In response to the sudden collapse, Treasury Secretary Janet Yellen convened an emergency meeting of top US banking regulators.

“Secretary Yellen expressed full confidence in banking regulators to take appropriate actions in response and noted that the banking system remains resilient and regulators have effective tools to address this type of event,” a Treasury statement said.

Fears

Based in the shadow of the world’s biggest tech companies, SVB’s travails have raised fears that more banks may face doom as the fallout from high inflation and hiked interest rates squeezes weaker lenders.

In front of the SVB headquarters on a rainy day in Santa Clara, California, nervous customers spoke in small groups wondering how they could withdraw their money as news spread of the government seizure.

One customer who spoke on condition of anonymity, said he used the bank for payroll at his startup.

“It’s not a good situation. A lot of really top tier (venture capital firms) have very high amounts of exposure here,” he said, adding that he was worried for his employees.

Bank of England

The problems of the failed SVB bank were “specific to the firm” and had no “implications for other banks operating in the UK,” the British Treasury said today.

The UK banking system “remains strong and resilient”, the finance ministry said in a press release, adding the government was meeting with representatives of the technology sector to address their concerns.

“We’ll have to see how this story develops but something always breaks hard during or after a Fed hiking cycle,” Deutsche Bank analysts said in a note.

“Is this another mini wobble on this front or the start of something bigger?

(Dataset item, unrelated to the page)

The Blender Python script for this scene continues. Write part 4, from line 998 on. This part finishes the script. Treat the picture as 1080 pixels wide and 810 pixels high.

Tough to tell, but I would be stunned if there weren’t many more casualties of this boom-and-bust cycle.”

Finance minister Jeremy Hunt spoke to the governor of the Bank of England this morning regarding Silicon Valley Bank UK, the US bank’s UK subsidiary, to ensure that its failure “is managed smoothly, and that any disruption is minimised”.

Treasury officials have been speaking to firms affected and held a roundtable with industry representatives “to discuss the situation and the worries they face”, added the statement.

“The government recognises that tech sector companies are often not cashflow positive as they grow, and that they rely on cash deposits to cover their day-to-day costs,” it said.

The Bank of England said it intended to pursue insolvency with regards to the bank’s British subsidiary.

“It was looking inevitable that the dramatic loss of confidence in SVB would also sweep its UK arm into insolvency,” said Susannah Streeter of financial firm Hargreaves Lansdown.

“The run on the US bank spooked customers banking with the British subsidiary, despite protestations that it was ring-fenced from its parent,” she added.

Sky News reported that the Bank of London, which launched just two years ago, is among those mulling a bid for the bank’s British arm.